Sammlung Urs Engeler Editor

Gedichte. Amerik./ Dt.

von

Kompromißloser Freiheitsdrang, Rebellion gegen das
Establishment, gegen weltliche und religiöse Autoritäten
und gesellschaftliche Konventionen, bringen
in Millays Leben ein hohes Maß jener Formlosigkeit,
der ihr Dichten als Ordnungskraft beikommen
will. Sie ging hetero- und homosoziale Verbindungen
ein, in denen sich Sexualität, emotionale Zuneigung
und intellektuelle und dichterische Verbundenheit
auf komplexe Weisen überlagern konnten.
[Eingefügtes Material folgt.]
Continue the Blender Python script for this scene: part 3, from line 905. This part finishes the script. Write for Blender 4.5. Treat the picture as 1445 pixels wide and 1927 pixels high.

Von ihrem
Ehemann ist zu Millays Affären die Aussage
überliefert, er toleriere jede Freiheit, die sich seine
Frau nähme, solange dies ihrer dichterischen Kreativität
nicht abträglich sei. Mindestens so wichtig wie die Weite, Unkonventionalität und Intensität der Erfahrung war Millay deren Überführung in gut gemachte Gedichte. Dem Mentor Arthur David
Ficke antwortet sie jedoch irritiert auf die Anfrage, ob eine Zeile aus Renascence literarischen Ursprungs sei: ‚I never get anything from a book.‘ Wie T.S. Eliot es im Essay Tradition and the Individual Talent vom Dichter seiner Zeit fordert, hat sie die literarischen Werke der Vergangenheit nicht vor sich auf dem Schreibtisch liegen, sie hat sie ‚in ihren Knochen‘. Bilder von
Robert Herrick, Reimklänge von Marvell und Tennyson,
emotionale und argumentative Rhythmen von Renaissance-Sonetten hat sie der eigenen Imagination
ebenso anverwandelt wie das Lokalkolorit und das
Alltagsidiom ihrer neuenglischen Heimat. Das Ergebnis
ist eine Dichtung, die mit einer unverkennbaren
persönlichen Stimme spricht und im Ganzen wie im
Detail dem Leser zumeist unmittelbar verständlich
ist, die sich aber zugleich dem traditionsbewußten
Lesen auf weite literarische Welten hin öffnen kann.